Closed adrelanos closed 6 years ago

adrelanos commented 7 years ago

Great stuff!

I think it would be better implemented as systemd unit file that call a script. That way users don't have to manually copy and overwrite rc.local. Then this could be packaged and installed using a package manager.

tasket commented 7 years ago

I'll post my systemd version today (unfortunately, it seems to trigger a race condition in qubes-db.service which is why I started thread in qubes-dev).

tasket commented 7 years ago

https://github.com/tasket/Qubes-VM-hardening/tree/systemd

Needs testing/tweaking. Issue vs other startup units here... https://groups.google.com/d/msgid/qubes-devel/c2709168-212e-a06c-7d43-70c94a79761d%40openmailbox.org

tasket commented 7 years ago

@adrelanos I have it working well in Debian 9 and Whonix.

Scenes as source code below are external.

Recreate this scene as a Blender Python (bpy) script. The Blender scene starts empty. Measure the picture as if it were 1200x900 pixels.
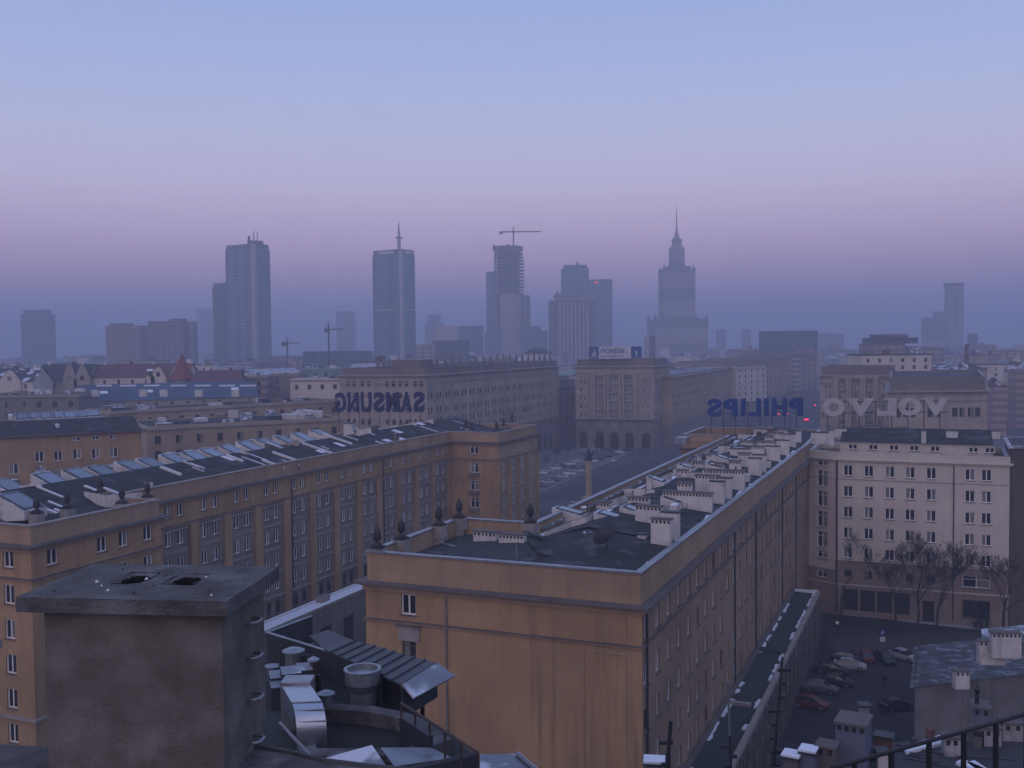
import bpy, math, random
from mathutils import Vector, Matrix
random.seed(11)
R = math.radians
C = bpy.data.collections.new('Scene'); bpy.context.scene.collection.children.link(C)
sc = bpy.context.scene
# ------------------------------------------------------------------ camera
F = 1205.; H = 44.; ROLL = R(.6); PITCH = math.atan(48.7/1205)
cr, sr = math.cos(ROLL), math.sin(ROLL)
def ray(px, py):
    a = (px-600)/F; b = (450-py)/F
    A = a*cr + b*sr; B = b*cr - a*sr
    return Vector((A, math.cos(PITCH)+B*math.sin(PITCH), -math.sin(PITCH)+B*math.cos(PITCH)))
def P(px, py, z):
    d = ray(px, py); t = (z-H)/d.z
    return Vector((d.x*t, d.y*t, z))
def Q(px, py, Y):
    d = ray(px, py); t = Y/d.y
    return Vector((d.x*t, Y, H+d.z*t))
cam = bpy.data.cameras.new('camera'); co = bpy.data.objects.new('camera', cam); C.objects.link(co)
cam.sensor_width = 36; cam.lens = 36*F/1200; cam.clip_end = 30000; cam.clip_start = .1
fw = ray(600, 450); up = ray(600, 449)-fw; up -= fw*up.dot(fw)/fw.length_squared
rt = fw.cross(up).normalized(); up = up.normalized(); bk = -fw.normalized()
co.matrix_world = Matrix(((rt.x, up.x, bk.x, 0), (rt.y, up.y, bk.y, 0), (rt.z, up.z, bk.z, H), (0, 0, 0, 1)))
sc.camera = co
# street frame: t runs along the long blocks, w to the left of it
TH = R(22.86); U = Vector((math.sin(TH), math.cos(TH), 0)); V = Vector((-U.y, U.x, 0)); O = Vector((9.35, 74.67, 0))
def W(t, w, z=0.): return O + U*t + V*w + Vector((0, 0, z))
AZ = math.atan2(U.y, U.x)
def tw(p):
    q = Vector((p.x, p.y, 0))-O
    return q.dot(U), q.dot(V)
# ------------------------------------------------------------------ materials
M = {}
def mat(name, col, rough=.85, var=.18, scale=.6, streak=0., bump=.15, metal=0., spec=.4, fine=6., tint=None, wave=None):
    m = bpy.data.materials.new(name); m.use_nodes = True; nt = m.node_tree; N = nt.nodes; L = nt.links
    b = N['Principled BSDF']; b.inputs['Roughness'].default_value = rough; b.inputs['Metallic'].default_value = metal
    b.inputs['Specular IOR Level'].default_value = spec
    g = N.new('ShaderNodeNewGeometry')
    def noise(s, det=4, vec=None):
        n = N.new('ShaderNodeTexNoise'); n.inputs['Scale'].default_value = s; n.inputs['Detail'].default_value = det
        L.new(vec if vec else g.outputs['Position'], n.inputs['Vector']); return n.outputs['Fac']
    def mixc(fac, a, c, bt='MIX'):
        x = N.new('ShaderNodeMix'); x.data_type = 'RGBA'; x.blend_type = bt
        if isinstance(fac, float): x.inputs[0].default_value = fac
        else: L.new(fac, x.inputs[0])
        for k, s in ((6, a), (7, c)):
            if isinstance(s, tuple): x.inputs[k].default_value = s
            else: L.new(s, x.inputs[k])
        return x.outputs[2]
    def rng(f, lo, hi, a=0., c=1.):
        r = N.new('ShaderNodeMapRange'); L.new(f, r.inputs[0]); r.inputs[1].default_value = lo; r.inputs[2].default_value = hi
        r.inputs[3].default_value = a; r.inputs[4].default_value = c; return r.outputs[0]
    c0 = tuple(min(1, c*(1-var)) for c in col)+(1,); c1 = tuple(min(1, c*(1+var)) for c in col)+(1,)
    out = mixc(rng(noise(scale, 5), .35, .65), c0, c1)
    out = mixc(rng(noise(fine, 3), .3, .7, 0, .5), out, tuple(min(1, c*(1-var*.8)) for c in col)+(1,))
    if streak:
        mp = N.new('ShaderNodeMapping'); mp.inputs['Scale'].default_value = (1, 1, .06); L.new(g.outputs['Position'], mp.inputs['Vector'])
        out = mixc(rng(noise(1.3, 6, mp.outputs[0]), .52, .75, 0, streak), out, tuple(c*.45 for c in col)+(1,))
        out = mixc(rng(noise(4.5, 8, mp.outputs[0]), .5, .8, 0, streak*.7), out, tuple(c*.55 for c in col)+(1,))
        out = mixc(rng(noise(.07, 8), .56, .62, 0, streak*.35), out, tuple(min(1, c*1.35) for c in col)+(1,))
    if tint:
        out = mixc(rng(noise(tint[1], 6), tint[2], tint[2]+(tint[3] if len(tint) > 3 else .06)), out, tuple(tint[0])+(1,))
    if wave:   # ribs or panel joints of the cladding
        sx, sz, dk = wave
        sp = N.new('ShaderNodeSeparateXYZ'); L.new(g.outputs['Position'], sp.inputs[0])
        def teeth(src, per, lo):
            a = N.new('ShaderNodeMath'); a.operation = 'DIVIDE'; L.new(src, a.inputs[0]); a.inputs[1].default_value = per
            f = N.new('ShaderNodeMath'); f.operation = 'FRACT'; L.new(a.outputs[0], f.inputs[0])
            h = N.new('ShaderNodeMath'); h.operation = 'GREATER_THAN'; L.new(f.outputs[0], h.inputs[0]); h.inputs[1].default_value = lo
            return h.outputs[0]
        s = N.new('ShaderNodeMath'); s.operation = 'ADD'; L.new(sp.outputs[0], s.inputs[0]); L.new(sp.outputs[1], s.inputs[1])
        out = mixc(teeth(s.outputs[0], sx, .6), out, tuple(c*dk for c in col)+(1,))
        out = mixc(teeth(sp.outputs[2], sz, .55), out, tuple(c*dk*.8 for c in col)+(1,))
    L.new(out, b.inputs['Base Color'])
    if bump:
        bp = N.new('ShaderNodeBump'); bp.inputs['Strength'].default_value = bump; bp.inputs['Distance'].default_value = .05
        L.new(noise(fine*1.5, 6), bp.inputs['Height']); L.new(bp.outputs[0], b.inputs['Normal'])
    M[name] = m; return m
mat('ochre', (.38, .247, .13), streak=.6, scale=.16, var=.2, tint=((.33, .205, .11), .35, .56, .2))
mat('ochre_pale', (.35, .26, .18), streak=.35, scale=.2)
mat('ochre_band', (.35, .24, .15), streak=.5, scale=.3)
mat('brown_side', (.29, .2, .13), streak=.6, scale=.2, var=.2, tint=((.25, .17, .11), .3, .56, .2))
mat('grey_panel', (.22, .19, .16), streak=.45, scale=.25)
mat('cream', (.57, .50, .43), streak=.22, scale=.14, var=.09)
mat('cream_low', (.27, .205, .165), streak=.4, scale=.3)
mat('ledge', (.3, .27, .25), streak=.3)
mat('ledge_dark', (.13, .115, .11), streak=.3)
mat('stone', (.34, .285, .235), streak=.4, scale=.2)
mat('stone_dark', (.19, .165, .15), streak=.4, scale=.2)
mat('roof_dark', (.035, .038, .042), rough=.9, tint=((.07, .075, .085), .5, .56), spec=.25)
mat('roof_felt', (.045, .055, .055), rough=.9, scale=.3, spec=.25)
mat('roof_slate', (.045, .047, .053), rough=.8)
mat('white_plaster', (.58, .55, .53), streak=.55, scale=.8, var=.12, tint=((.36, .33, .31), .5, .64))
mat('hole', (.02, .02, .02), bump=0)
mat('snow', (.72, .75, .82), var=.08, rough=.7, scale=2)
mat('roof_snow', (.05, .052, .06), rough=.9, scale=.4, tint=((.6, .63, .72), .35, .535))
mat('snowy_tin', (.22, .24, .28), rough=.5, scale=.8, metal=.2, tint=((.6, .63, .7), .8, .5))
mat('tin', (.3, .315, .34), rough=.4, metal=.7, scale=1.2, var=.2, bump=.05)
mat('tin_bright', (.5, .52, .56), rough=.33, metal=.95, scale=.8, var=.1, bump=.03)
mat('tin_dark', (.055, .06, .068), rough=.55, metal=.3, var=.25, streak=.3)
mat('tin_rib', (.075, .082, .095), rough=.5, metal=.3, var=.15)
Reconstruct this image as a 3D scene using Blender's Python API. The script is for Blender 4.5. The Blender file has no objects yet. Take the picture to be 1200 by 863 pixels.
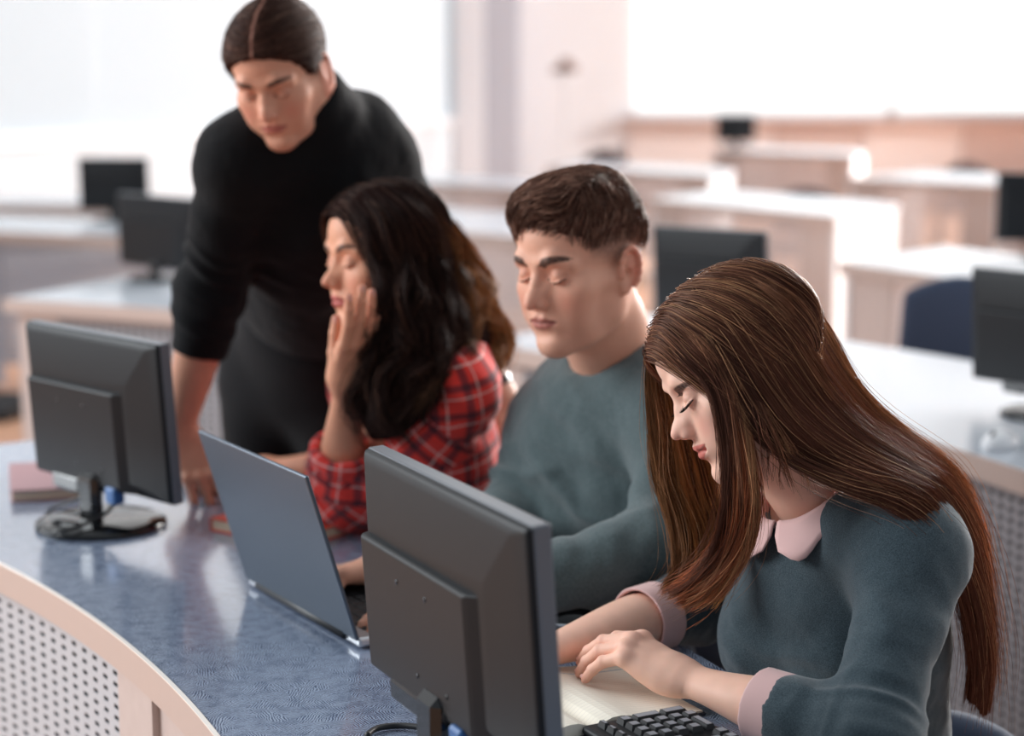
import bpy, math, random
import numpy as np
from mathutils import Vector, Matrix

SC = bpy.context.scene
COL = SC.collection
PITCH = math.radians(9.08)
FPX = 2200.0
CAM_Z = 1.5


def _ray(px, py):
    a = (px - 600) / FPX
    b = -(py - 431.5) / FPX
    return np.array([a, math.cos(PITCH) + b * math.sin(PITCH), -math.sin(PITCH) + b * math.cos(PITCH)])


def at(px, py, Y):
    """Place seen at pixel px, py, standing Y metres in front of the camera."""
    r = _ray(px, py)
    t = Y / r[1]
    return np.array([t * r[0], Y, CAM_Z + t * r[2]])


def on(px, py, z=0.75):
    """Place seen at pixel px, py on the level plane at height z."""
    r = _ray(px, py)
    t = (z - CAM_Z) / r[2]
    return np.array([t * r[0], t * r[1], z])


def unit(v):
    v = np.asarray(v, float)
    return v / (np.linalg.norm(v) + 1e-12)


# ---------------------------------------------------------------- materials
def srgb(r, g, b):
    def f(c):
        c = c / 255.0
        return c / 12.92 if c <= 0.04045 else ((c + 0.055) / 1.055) ** 2.4
    return (f(r), f(g), f(b), 1.0)


MATS = {}


def mat(name, color=(0.5, 0.5, 0.5, 1), rough=0.5, metal=0.0, spec=0.5, bump=None, noise=None, attr=None, sss=0.0,
        emit=None, sheen=0.0, coat=0.0, alpha=1.0, aniso=0.0):
    """Principled material. noise=(scale, other_color, amount[, detail]); bump=(scale, strength, distance)."""
    if name in MATS:
        return MATS[name]
    m = bpy.data.materials.new(name)
    m.use_nodes = True
    nt = m.node_tree
    N, L = nt.nodes, nt.links
    b = N['Principled BSDF']
    b.inputs['Base Color'].default_value = color
    b.inputs['Roughness'].default_value = rough
    b.inputs['Metallic'].default_value = metal
    b.inputs['Specular IOR Level'].default_value = spec
    if sheen:
        b.inputs['Sheen Weight'].default_value = sheen
        b.inputs['Sheen Roughness'].default_value = 0.5
    if coat:
        b.inputs['Coat Weight'].default_value = coat
        b.inputs['Coat Roughness'].default_value = 0.1
    if aniso:
        b.inputs['Anisotropic'].default_value = aniso
    if sss:
        b.inputs['Subsurface Weight'].default_value = sss
        b.inputs['Subsurface Radius'].default_value = (1.0, 0.35, 0.2)
        b.inputs['Subsurface Scale'].default_value = 0.006
    if emit:
        b.inputs['Emission Color'].default_value = emit[0]
        b.inputs['Emission Strength'].default_value = emit[1]
    tc = N.new('ShaderNodeTexCoord')
    src = None
    if attr:
        a = N.new('ShaderNodeAttribute')
        a.attribute_name = attr
        src = a.outputs['Color']
        L.new(src, b.inputs['Base Color'])
    if noise:
        t = N.new('ShaderNodeTexNoise')
        t.inputs['Scale'].default_value = noise[0]
        t.inputs['Detail'].default_value = noise[3] if len(noise) > 3 else 3
        L.new(tc.outputs['Object'], t.inputs['Vector'])
        r = N.new('ShaderNodeValToRGB')
        r.color_ramp.elements[0].position = 0.35
        r.color_ramp.elements[1].position = 0.65
        r.color_ramp.elements[0].color = (0, 0, 0, 1)
        r.color_ramp.elements[1].color = (noise[2],) * 3 + (1,)
        L.new(t.outputs['Fac'], r.inputs['Fac'])
        mx = N.new('ShaderNodeMix')
        mx.data_type = 'RGBA'
        mx.inputs[6].default_value = color
        if src:
            L.new(src, mx.inputs[6])
        mx.inputs[7].default_value = noise[1]
        L.new(r.outputs['Color'], mx.inputs[0])
        L.new(mx.outputs[2], b.inputs['Base Color'])
    if bump:
        t = N.new('ShaderNodeTexNoise')
        t.inputs['Scale'].default_value = bump[0]
        t.inputs['Detail'].default_value = 4
        L.new(tc.outputs['Object'], t.inputs['Vector'])
        bp = N.new('ShaderNodeBump')
        bp.inputs['Strength'].default_value = bump[1]
        bp.inputs['Distance'].default_value = bump[2]
        L.new(t.outputs['Fac'], bp.inputs['Height'])
        L.new(bp.outputs['Normal'], b.inputs['Normal'])
    MATS[name] = m
    return m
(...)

But shouldn't use vm-sudo-protect-root option with Whonix which needs the root-owned /rw files intact.

adrelanos commented 7 years ago

tasket:

But shouldn't use vm-sudo-protect-root option with Whonix which needs the root-owned /rw files intact

Could you please elaborate on that?

tasket commented 7 years ago

@adrelanos That Qubes service option causes the script to delete the following folders during startup: /rw/config /rw/usrlocal /rw/bind-dirs

This is explained in the readme and prevents those dir contents from affecting the execution environment at VM startup, giving a template-based VM a chance to boot cleanly even if an attacker acquired root in the past.

If your VMs need those /rw folders, specify the 'vm-sudo-protect' Qubes service instead (sans -root) which will only apply immutable settings to script objects in /home/user.

adrelanos commented 7 years ago

tasket:

@adrelanos That Qubes service option causes the script to delete the following folders during startup: /rw/config /rw/usrlocal /rw/bind-dirs

This is explained in the readme and prevents those dir contents from affecting the execution environment at VM startup, giving a template-based VM a chance to boot cleanly even if an attacker acquired root in the past.

If your VMs need those /rw folders, specify the 'vm-sudo-protect' Qubes service instead (sans -root) which will only apply immutable settings to script objects in /home/user.

I see. Well, perhaps it could be covered in docs how to manually sanitize these folders during disaster recovery? For most users, there should be very few files inside there and even less legit executable stuff.

tasket commented 7 years ago

@adrelanos The .service file currently uses OnFailure=shutdown.target which operates after checksumming failed and user has closed the xterm window. Let me know if you have any preferences about the systemd unit.

adrelanos commented 7 years ago

I don't like auto shutdown on issues. Imagine xterm won't start either for some reason. Then you have a VM that is even hard to boot and makes it even hard to debug using dom0 sudo xl console vm-name since it keeps automatically quickly shutting down.

tasket commented 7 years ago

I guess it seemed easier to test for me. But for release I'll change it to emergency.target or nothing at all (boot would resume on closing the terminal).

tasket commented 6 years ago

@adrelanos I have an idea for handling the failure mode that doesn't set a new target. See issue #7 where this is addressed.

I'll close this for now since the basic systemd work is done.